En 2022, nos confrère suisses d’HeidiNews avaient révélé que la fondation Drahi s’était engagée à financer la filiale américaine d’Altice à hauteur de 110 millions de dollars. Un don de la famille Drahi à l’entreprise Drahi dont la légitimité n’a pas été jugée suffisamment évidente pour éviter un rappel d’impôt - un redressement fiscal -, ou que le statut de la fondation ne change.

Mais cette légèreté fiscale n’est pas une spécificité helvète : la branche française du Libi Fund, constituée sous forme d’association, lève depuis des dizaines d’années des fonds en vue d’adoucir le quotidien des « Halayim ». Parrainer un bataillon, aider aux soins des blessés, à leur rééducation, financer leurs centres de vacances ou leurs logements, les possibilités sont largement détaillées. Et, assure l’antenne française, tout don ouvre droit à une déduction fiscale de 66 %, voire de 75 %. Un reçu Cerfa est même promis sitôt la donation effectuée.

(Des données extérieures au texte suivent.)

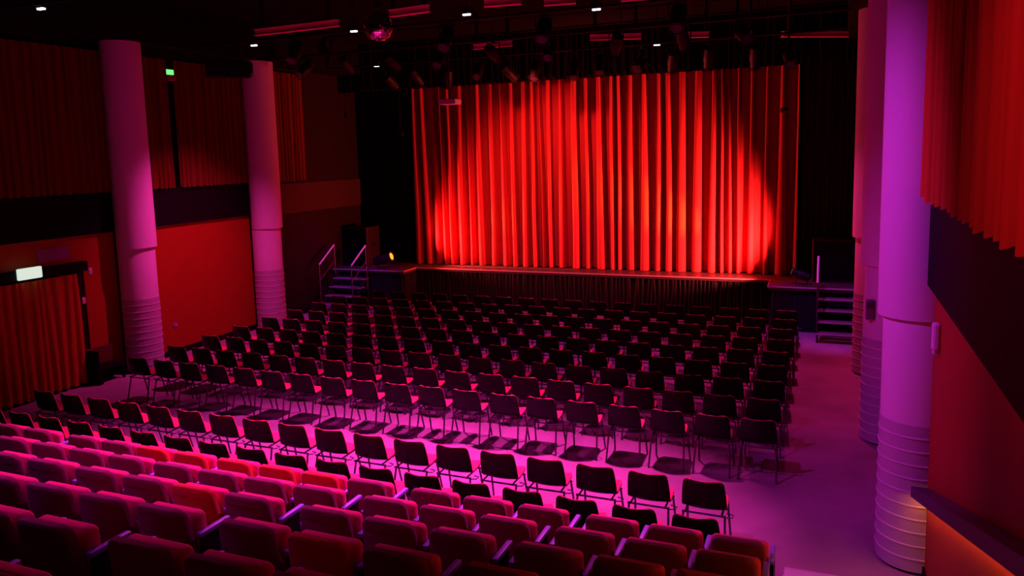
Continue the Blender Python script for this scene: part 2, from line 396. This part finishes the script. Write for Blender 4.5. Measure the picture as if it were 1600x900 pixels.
# ceiling LED lamps: two tiny bright discs in a black can
def ledlamp(x, y, z, label):
    t = thing('ceiling_lamp', label, 'ceiling lamp', (x, y, z), 0, 'small white ceiling lamps')
    MB().box(-.09, .09, -.07, .07, .02, .12, b=.01).build('housing', M['rig'], t)
    for s in (-1, 1): MB().lathe([(.034, .0), (.034, .021)], c=(s*.036, 0, 0), n=16).build('lamp_disc', M['led'], t)
    MB().tube([(0, 0, .12), (0, 0, ZC-z)], .012, 6).build('stem', M['rig'], t)
for x, y, l in ((.21, -1.05, 'small white ceiling lamp at the far left, topmost left'), (.23, 3.46, 'small white ceiling lamp above the second left column'),
                (2.85, 3.01, 'small white ceiling lamp just left of the mirror ball'), (5.32, 2.53, 'small white ceiling lamp at the top, right of the mirror ball'),
                (.30, 7.87, 'small white ceiling lamp lowest of all, below the mirror ball'), (7.31, 3.18, 'small white ceiling lamp at the top, right of the purple beams'),
                (7.30, 7.96, 'small white ceiling lamp over the right half of the curtain')):
    ledlamp(x, y, 6.2, l)

# mirror ball
t = thing('mirror_ball', 'faceted mirror ball hanging from the rig, glinting pink', 'mirror ball', (4.4, 1.31, 5.93))
bm = bmesh.new(); bmesh.ops.create_uvsphere(bm, u_segments=34, v_segments=20, radius=.22)
for f in list(bm.faces):
    c = f.calc_center_median(); j = Vector((random.uniform(-1,1), random.uniform(-1,1), random.uniform(-1,1)))*.003
mb = MB()
for f in bm.faces:
    c = f.calc_center_median(); k = Vector((random.uniform(-1,1), random.uniform(-1,1), random.uniform(-1,1)))*.10
    n_ = f.normal; vs = []
    for v in f.verts:
        d = (v.co-c)*.92; vs.append(c + d + n_*(d.dot(k)) + n_*.002)
    mb.add(vs, [tuple(range(len(vs)))])
bm.free()
mb.build('mirror_tile', M['mirror'], t)
MB().lathe([(.02, -.212), (.12, -.18), (.18, -.11), (.21, 0), (.18, .11), (.12, .18), (.02, .212)], n=24).build('core', M['rig'], t, True)
MB().tube([(0, 0, .2), (0, 0, ZC-5.93)], .006, 6).build('wire', M['rig'], t)
MB().lathe([(.05, .27), (.05, .36)], n=12).build('motor', M['rig'], t)

# projector hung before the curtain
t = thing('projector', 'box projector hung before the upper left of the red curtain, lit purple', 'projector', (2.65, 7.17, 5.18))
MB().box(-.22, .22, -.17, .17, -.06, .06, b=.02).build('case', mat('projector_case', (.55, .48, .65), .5), t)
MB().lathe([(.05, .17), (.055, .20)], n=16, axis='Y').build('lens', mat_lens, t, True)
MB().tube([(0, 0, .06), (0, 0, ZC-5.18)], .018, 8).build('mount_pole', M['rig'], t)

# big black moving head / speaker before second left column
t = thing('hanging_loudspeaker', 'long black loudspeaker hung high before the second left column', 'loudspeaker', (.62, 2.3, 5.62), math.radians(50))
MB().box(-.42, .36, -.17, .17, -.14, .14, b=.03).build('cabinet', M['black'], t)
MB().box(.36, .38, -.14, .14, -.11, .11, b=.004).build('grille', M['rig'], t)
MB().tube([(-.2, 0, .12), (-.2, 0, ZC-5.62)], .014, 6).build('hanger', M['rig'], t)
MB().tube([(.2, 0, .12), (.2, 0, ZC-5.62)], .014, 6).build('hanger', M['rig'], t)

# small black boom lanterns in front of the curtain edges
for x, y, z, l in ((9.88, 9.2, 4.75, 'tiny black boom lantern silhouetted on the right edge of the curtain'), (.13, 9.2, 4.55, 'tiny black boom lantern at the left edge of the red curtain')):
    t = thing('boom_lantern', l, 'stage light', (x, y, z))
    MB().lathe([(.04, -.09), (.055, -.06), (.055, .07)], n=12, axis='X').build('body', M['rig'], t, True)
    MB().tube([(0, 0, .04), (0, 0, ZC-z)], .006, 6).build('drop_wire', M['rig'], t)

# ------------------------------------------------------------------ left wall fittings
t = thing('exit_sign', 'glowing pale exit sign box over the curtained doorway', 'exit sign', (XL+.22, -.44, 2.19))
MB().box(-.03, .03, -.21, .21, -.095, .095, b=.015).build('lit_panel', M['exitw'], t)
MB().box(-.036, -.03, -.03, .03, -.03, .03).build('bracket', M['rig'], t)
t = thing('curtain_pelmet', 'dark pelmet box along the top of the doorway curtain', 'pelmet', (XL+.03, -1.3, 2.05))
MB().box(0, .15, -2.0, 2.0, .02, .19, b=.006).build('board', M['black'], t)
MB().tube([(.06, -1.98, .02), (.06, 1.98, .02)], .012, 8).build('curtain_rail', M['rig'], t)
tag(MB().box(XL+.03, XL+.045, -.14, .45, 2.32, 2.54).build('wall_plaque', mat('plaque_violet', (.22, .06, .22), .5)), 'blank purplish plaque on the wall above the exit sign', 'sign')
for y, z, l in ((.85, 2.03, 'small pale wall sensor right of the pelmet end'), (.66, 1.52, 'small pale switch beside the doorway curtain')):
    t = thing('wall_switch', l, 'switch', (XL+.03, y, z))
    MB().box(0, .02, -.035, .035, -.06, .06, b=.006).build('plate', M['white'], t); MB().box(.02, .03, -.015, .015, -.02, .02).build('rocker', M['white'], t)
t = thing('wall_socket', 'small round fitting low on the red timber panel between the columns', 'socket', (XL+.03, 2.72, .62))
MB().lathe([(.05, 0), (.05, .02), (.03, .03)], n=20, axis='X').build('plate', mat('socket_violet', (.3, .16, .4), .5), t, True)
MB().lathe([(.015, .03), (.015, .034)], n=10, axis='X').build('button', M['white'], t)
t = thing('wall_bench', 'low dark bench standing against the wall by the doorway curtain', 'bench', (XL+.22, .82, 0))
MB().box(-.17, .2, -.26, .30, .24, .30, b=.008).build('seat', M['black'], t)
MB().box(-.17, -.12, -.26, .30, .30, .62, b=.008).build('backrest', mat('bench_back', (.10, .016, .006), .6), t)
for a in (-.22, .26):
    MB().box(-.15, -.11, a-.02, a+.02, 0, .24).build('leg', M['black'], t); MB().box(.14, .18, a-.02, a+.02, 0, .24).build('leg', M['black'], t)
MB().box(-.17, .2, -.30, -.26, .0, .62, b=.008).build('end_panel', M['black'], t)
t = thing('green_exit_sign', 'small green exit light high between the two upper drapes on the left', 'exit sign', (XL+.18, 2.96, 5.76))
MB().box(-.02, .02, -.09, .09, -.05, .05, b=.01).build('lit_panel', M['exitg'], t)
MB().box(-.16, -.02, -.02, .02, -.02, .02).build('bracket', M['rig'], t)
MB().box(-.05, .05, -.09, .09, -.17, -.06, b=.01).build('battery_box', mat('box_red', (.30, .05, .06), .6), t)
tag(MB().box(-1.03, -.97, 1.66, 1.72, 3.12, 3.2, b=.01).build('column_sensor', M['white']), 'tiny pale sensor on the stage side of the nearest left column', 'sensor')
# right side fittings
t = thing('control_box', 'small dark control box on the second right column', 'box', (11.36, 1.70, 1.82))
MB().box(-.05, .05, -.05, .02, -.13, .13, b=.01).build('case', mat('box_violet', (.16, .05, .14), .5), t)
MB().box(-.04, .04, -.055, -.05, .02, .10).build('lid', M['steel'], t)
t = thing('soap_dispenser', 'pale narrow dispenser on the right wall behind the big column', 'dispenser', (XR-.03, -2.05, 2.34))
MB().box(-.06, 0, -.05, .05, -.12, .12, b=.02).build('case', M['white'], t); MB().box(-.05, -.01, -.03, .03, -.15, -.12, b=.006).build('nozzle', M['white'], t)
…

L’association Libi promet la défiscalisation des dons destinés à soutenir ses Hayalim.
Image compte Facebook Libi

En résumé, le bien-être et le confort de soldats d’une armée étrangère serait donc financé en partie par... la solidarité nationale française. Une originalité : selon l’article 200 du code général des impôts, seuls les dons à destination d'œuvres « sociales » ou « humanitaires » sont défiscalisables.

Une force armée étrangère

« Une force armée étrangère n’entre manifestement pas dans ces catégories », a pudiquement répondu le ministère de l’Économie à nos confrères de Checknews, qui se sont penchés sur la question.

« La responsabilité pèse sur l’association qui délivre indûment des attestations aux donateurs. L’association risque d’être sanctionnée sur la base […] du code général des impôts. L’amende est alors égale au montant de l’avantage fiscal indu accordé sur la base des reçus fiscaux », a précisé Bercy à Libération.

Relancé par Blast pour savoir si des amendes avaient bien été émises, le ministère s’est retranché derrière « le secret fiscal ». Comme son homologue suisse, donc.

De leur côté, également sollicités, ni la fondation Patrick et Lina Drahi, ni l’association Libi France, ni sa maison-mère en Israël n’ont répondu à nos questions.